Jon: Even though I’m not exactly a card-carrying agnostic nor even greatly versed in the nuances I still don’t think that argument holds a lot of water. For one thing I think that there are a great many differences in the probabilities of the two cases you describe.
In the case of gods there has been something like, according to Dawkins I think, some 100,000 different ones which mankind has worshipped and sacrificed to – frequently other humans – over the millennia with nary a glimmer of a sighting to suggest that any of them are real. In which case an argument that a current “instantiation”, a current claim for the existence of another one, seems highly improbable and can be dismissed the same way we have dismissed – or outgrown – all of the others.
However, in the case of the probabilities that the floor will exist as we get out of bed, or that the sun will rise tomorrow, or that the food will turn out to be not poisoned are substantially better as the floor has existed in the past as has sunrise and as the fact that we’ve made it to lunch after eating breakfast innumerable times.
I think it is appropriate that the degree of certainty, of belief, we ascribe to certain events or beings has to be based, in large part anyway, on the frequency of similar events or sightings of various entities.
RJW said (post #5): “Atheism doesn’t make any claims; it’s the usual misrepresentation of atheism as a dogma …”
RJW: I could be mistaken of course, but it seems to me that that is not quite correct. It seems that atheism essentially asserts that there is no god, and most typically that there is no Jehovah, no Allah. I will quite readily admit that there is no evidence for those entities and which can largely be rejected as being highly improbable as there is no evidence for any other similar entities that mankind has believed over the millennia, but which have been rejected in the past. However, I would say that there might be other conceptions of god – a panentheist or panpsychist view, for examples – that might not be so easily dismissed and which are more metaphorical or natural than the supernatural Abrahamic versions.
For instance, Dawkins in his The God Delusion somewhat testily complains of the concept of god used by many scientists and goes on to “wish that physicists would refrain from using the word God in their special metaphorical sense. The metaphorical or panentheistic God of the physicists is light years away from the interventionist, miracle-wreaking, thought-reading, sin-punishing, prayer-answering God of the Bible, of priests, mullahs and rabbis, and of ordinary language.” [pg 41]

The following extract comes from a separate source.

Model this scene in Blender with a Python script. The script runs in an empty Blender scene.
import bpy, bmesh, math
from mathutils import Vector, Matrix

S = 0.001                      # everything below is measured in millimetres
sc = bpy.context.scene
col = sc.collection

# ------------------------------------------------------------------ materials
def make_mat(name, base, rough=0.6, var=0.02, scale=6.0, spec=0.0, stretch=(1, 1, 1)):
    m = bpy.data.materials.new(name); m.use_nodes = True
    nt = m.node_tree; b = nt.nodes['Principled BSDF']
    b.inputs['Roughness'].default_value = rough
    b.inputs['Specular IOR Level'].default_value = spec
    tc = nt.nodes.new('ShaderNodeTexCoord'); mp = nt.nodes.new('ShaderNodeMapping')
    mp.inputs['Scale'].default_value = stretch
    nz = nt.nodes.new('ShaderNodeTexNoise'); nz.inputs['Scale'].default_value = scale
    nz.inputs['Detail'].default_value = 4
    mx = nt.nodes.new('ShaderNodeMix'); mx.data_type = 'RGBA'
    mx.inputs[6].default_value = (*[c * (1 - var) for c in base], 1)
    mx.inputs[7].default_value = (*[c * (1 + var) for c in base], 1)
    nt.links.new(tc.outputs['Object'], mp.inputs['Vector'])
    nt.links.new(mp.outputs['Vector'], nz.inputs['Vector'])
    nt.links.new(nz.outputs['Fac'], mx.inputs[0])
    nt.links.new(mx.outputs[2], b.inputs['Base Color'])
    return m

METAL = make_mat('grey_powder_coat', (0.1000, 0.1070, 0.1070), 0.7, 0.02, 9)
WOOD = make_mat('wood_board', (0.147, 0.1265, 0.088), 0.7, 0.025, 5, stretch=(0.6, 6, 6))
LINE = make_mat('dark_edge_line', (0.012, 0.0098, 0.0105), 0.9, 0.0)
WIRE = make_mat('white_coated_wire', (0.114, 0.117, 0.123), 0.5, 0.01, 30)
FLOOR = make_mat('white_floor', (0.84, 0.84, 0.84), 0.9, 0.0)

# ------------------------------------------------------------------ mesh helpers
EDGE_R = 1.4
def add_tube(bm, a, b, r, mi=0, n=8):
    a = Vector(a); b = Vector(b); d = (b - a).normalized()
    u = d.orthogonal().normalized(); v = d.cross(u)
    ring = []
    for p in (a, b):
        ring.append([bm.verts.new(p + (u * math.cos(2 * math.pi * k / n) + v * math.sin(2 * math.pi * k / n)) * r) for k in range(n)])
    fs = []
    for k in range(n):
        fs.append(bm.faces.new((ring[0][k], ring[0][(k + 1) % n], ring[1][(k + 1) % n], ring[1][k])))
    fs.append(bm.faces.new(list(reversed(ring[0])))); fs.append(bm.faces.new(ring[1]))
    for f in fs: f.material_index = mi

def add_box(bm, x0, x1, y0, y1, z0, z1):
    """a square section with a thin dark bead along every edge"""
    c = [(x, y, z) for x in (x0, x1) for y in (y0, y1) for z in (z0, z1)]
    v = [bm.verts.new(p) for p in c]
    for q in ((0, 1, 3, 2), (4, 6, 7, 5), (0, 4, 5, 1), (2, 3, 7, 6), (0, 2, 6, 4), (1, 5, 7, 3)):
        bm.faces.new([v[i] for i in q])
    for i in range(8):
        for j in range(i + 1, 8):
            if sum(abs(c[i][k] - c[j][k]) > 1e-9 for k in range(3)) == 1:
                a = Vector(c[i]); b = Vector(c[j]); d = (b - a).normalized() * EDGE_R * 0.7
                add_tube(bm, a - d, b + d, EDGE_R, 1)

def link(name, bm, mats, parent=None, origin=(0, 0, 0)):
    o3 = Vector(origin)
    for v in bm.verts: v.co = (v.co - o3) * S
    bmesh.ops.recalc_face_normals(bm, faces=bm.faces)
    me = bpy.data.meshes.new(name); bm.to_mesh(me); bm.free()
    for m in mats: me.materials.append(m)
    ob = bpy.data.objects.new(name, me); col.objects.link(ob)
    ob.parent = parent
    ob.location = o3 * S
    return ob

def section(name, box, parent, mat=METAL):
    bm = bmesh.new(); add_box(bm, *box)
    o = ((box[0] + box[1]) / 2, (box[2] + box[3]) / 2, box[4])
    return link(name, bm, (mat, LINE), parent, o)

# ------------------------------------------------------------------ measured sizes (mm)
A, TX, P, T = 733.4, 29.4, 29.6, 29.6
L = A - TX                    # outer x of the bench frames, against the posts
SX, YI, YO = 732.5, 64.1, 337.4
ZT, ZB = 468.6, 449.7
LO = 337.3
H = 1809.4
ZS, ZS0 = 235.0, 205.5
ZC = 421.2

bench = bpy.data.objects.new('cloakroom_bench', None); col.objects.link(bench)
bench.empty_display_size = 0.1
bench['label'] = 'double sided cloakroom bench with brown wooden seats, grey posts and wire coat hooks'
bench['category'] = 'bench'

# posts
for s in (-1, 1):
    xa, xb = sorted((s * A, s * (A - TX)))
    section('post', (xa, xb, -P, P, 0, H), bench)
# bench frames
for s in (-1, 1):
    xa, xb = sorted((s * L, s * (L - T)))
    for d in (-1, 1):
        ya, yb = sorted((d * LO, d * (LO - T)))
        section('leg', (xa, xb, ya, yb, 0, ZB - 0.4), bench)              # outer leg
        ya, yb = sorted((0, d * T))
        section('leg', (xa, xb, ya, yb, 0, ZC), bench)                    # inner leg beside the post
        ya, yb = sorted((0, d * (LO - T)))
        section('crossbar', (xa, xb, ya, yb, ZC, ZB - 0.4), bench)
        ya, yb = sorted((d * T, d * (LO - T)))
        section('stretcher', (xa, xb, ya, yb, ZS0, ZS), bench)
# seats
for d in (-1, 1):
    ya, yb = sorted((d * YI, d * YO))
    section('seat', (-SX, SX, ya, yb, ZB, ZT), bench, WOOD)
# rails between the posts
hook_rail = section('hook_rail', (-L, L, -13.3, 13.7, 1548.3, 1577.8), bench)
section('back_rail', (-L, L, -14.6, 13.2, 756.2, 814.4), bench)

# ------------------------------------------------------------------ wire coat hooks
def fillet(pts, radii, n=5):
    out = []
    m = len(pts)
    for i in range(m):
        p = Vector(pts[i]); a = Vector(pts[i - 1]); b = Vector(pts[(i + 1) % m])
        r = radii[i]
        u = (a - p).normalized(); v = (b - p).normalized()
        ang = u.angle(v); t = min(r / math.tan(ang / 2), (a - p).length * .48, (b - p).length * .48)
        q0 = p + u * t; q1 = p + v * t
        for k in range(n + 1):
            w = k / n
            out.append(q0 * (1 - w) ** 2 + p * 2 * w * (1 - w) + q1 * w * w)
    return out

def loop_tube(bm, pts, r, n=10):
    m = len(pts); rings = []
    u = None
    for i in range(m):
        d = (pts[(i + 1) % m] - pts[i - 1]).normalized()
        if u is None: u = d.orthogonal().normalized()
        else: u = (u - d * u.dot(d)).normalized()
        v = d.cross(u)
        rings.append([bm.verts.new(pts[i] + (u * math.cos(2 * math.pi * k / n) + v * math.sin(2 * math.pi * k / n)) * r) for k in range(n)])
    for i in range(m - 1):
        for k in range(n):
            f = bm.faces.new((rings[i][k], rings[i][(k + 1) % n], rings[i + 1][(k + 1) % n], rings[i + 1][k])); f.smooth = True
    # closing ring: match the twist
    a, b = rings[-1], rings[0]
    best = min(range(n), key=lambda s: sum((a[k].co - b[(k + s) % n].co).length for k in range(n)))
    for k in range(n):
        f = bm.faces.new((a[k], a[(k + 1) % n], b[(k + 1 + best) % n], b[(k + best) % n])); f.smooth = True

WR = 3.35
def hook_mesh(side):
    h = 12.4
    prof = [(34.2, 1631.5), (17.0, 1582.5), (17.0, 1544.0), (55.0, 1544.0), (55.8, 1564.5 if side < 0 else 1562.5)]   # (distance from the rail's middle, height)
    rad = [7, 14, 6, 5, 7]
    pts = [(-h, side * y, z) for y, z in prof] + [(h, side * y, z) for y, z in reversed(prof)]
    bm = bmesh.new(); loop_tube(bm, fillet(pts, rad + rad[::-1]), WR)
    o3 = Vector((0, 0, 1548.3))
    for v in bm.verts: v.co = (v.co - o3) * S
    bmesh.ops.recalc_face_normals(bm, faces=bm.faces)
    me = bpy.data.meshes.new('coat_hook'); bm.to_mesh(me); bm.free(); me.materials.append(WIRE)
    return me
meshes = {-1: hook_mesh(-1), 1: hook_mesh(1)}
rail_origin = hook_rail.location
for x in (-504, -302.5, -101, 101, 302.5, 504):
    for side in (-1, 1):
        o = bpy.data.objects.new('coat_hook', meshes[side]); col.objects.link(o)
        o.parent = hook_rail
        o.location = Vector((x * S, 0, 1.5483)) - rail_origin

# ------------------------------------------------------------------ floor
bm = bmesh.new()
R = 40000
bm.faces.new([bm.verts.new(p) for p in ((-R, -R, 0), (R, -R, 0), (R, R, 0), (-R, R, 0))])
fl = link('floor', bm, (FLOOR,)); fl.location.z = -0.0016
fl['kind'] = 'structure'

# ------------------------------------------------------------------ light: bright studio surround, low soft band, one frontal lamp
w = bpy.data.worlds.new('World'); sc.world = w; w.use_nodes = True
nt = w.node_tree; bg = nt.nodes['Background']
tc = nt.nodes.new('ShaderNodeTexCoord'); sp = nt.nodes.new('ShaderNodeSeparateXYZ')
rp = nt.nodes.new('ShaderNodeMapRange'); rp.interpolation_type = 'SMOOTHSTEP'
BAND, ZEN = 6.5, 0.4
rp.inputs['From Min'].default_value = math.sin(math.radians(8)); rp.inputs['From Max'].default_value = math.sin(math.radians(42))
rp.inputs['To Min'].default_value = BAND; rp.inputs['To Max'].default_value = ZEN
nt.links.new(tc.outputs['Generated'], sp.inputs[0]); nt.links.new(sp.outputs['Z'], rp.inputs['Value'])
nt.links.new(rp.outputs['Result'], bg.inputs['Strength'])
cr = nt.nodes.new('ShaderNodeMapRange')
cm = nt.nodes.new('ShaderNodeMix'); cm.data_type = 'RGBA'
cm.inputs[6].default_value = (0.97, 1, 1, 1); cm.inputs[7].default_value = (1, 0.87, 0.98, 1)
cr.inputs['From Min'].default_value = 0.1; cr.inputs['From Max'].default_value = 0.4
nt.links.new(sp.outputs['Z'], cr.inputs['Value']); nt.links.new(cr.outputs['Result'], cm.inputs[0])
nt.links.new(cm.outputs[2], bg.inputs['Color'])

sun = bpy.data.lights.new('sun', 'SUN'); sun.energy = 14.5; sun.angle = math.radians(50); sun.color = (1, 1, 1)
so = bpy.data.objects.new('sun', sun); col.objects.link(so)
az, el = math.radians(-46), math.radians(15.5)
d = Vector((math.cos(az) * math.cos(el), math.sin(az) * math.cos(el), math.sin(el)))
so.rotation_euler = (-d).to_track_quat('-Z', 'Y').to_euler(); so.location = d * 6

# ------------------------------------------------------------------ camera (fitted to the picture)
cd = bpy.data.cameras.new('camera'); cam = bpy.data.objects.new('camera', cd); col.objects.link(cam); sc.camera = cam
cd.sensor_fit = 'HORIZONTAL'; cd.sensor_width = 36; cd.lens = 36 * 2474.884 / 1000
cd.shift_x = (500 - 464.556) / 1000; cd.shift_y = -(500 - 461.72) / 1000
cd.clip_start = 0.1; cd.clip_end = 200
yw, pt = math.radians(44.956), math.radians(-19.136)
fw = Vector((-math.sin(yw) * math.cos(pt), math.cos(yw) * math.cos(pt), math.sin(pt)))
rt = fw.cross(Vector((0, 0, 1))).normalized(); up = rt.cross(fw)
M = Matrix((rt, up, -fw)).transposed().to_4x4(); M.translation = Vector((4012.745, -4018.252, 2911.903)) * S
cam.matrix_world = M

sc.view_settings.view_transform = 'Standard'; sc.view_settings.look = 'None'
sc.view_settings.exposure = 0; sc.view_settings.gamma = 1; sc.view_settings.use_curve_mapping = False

It is that latter version which is the most problematic and which should be the target of our reason, if not our sarcasm; the former, I would argue, may still have a great amount of utility.
#90 Steersman,
“atheism essentially asserts that there is no god”. Well, not by my definition,there’s been a rather confusing argument on this site as to the definition of atheism- there appears to be, incredibly, many varieties of atheists. Essentially, I’m only defending my preferred definition of atheism. I agree with your point that some definitions of ‘God’ might be much more difficult to dismiss than the traditional Semitic deities most of us are familar with. In my my opinion people who believe in the personal God of the Bible are positively demented, given the problems of theodicy. A deist position is probably commensurate with the evidence, but then, I always remember Occam’s razor,why bother with the middle man. The burden of positive proof is still on the Deist, Theist or the believer,and they’re welcome to try.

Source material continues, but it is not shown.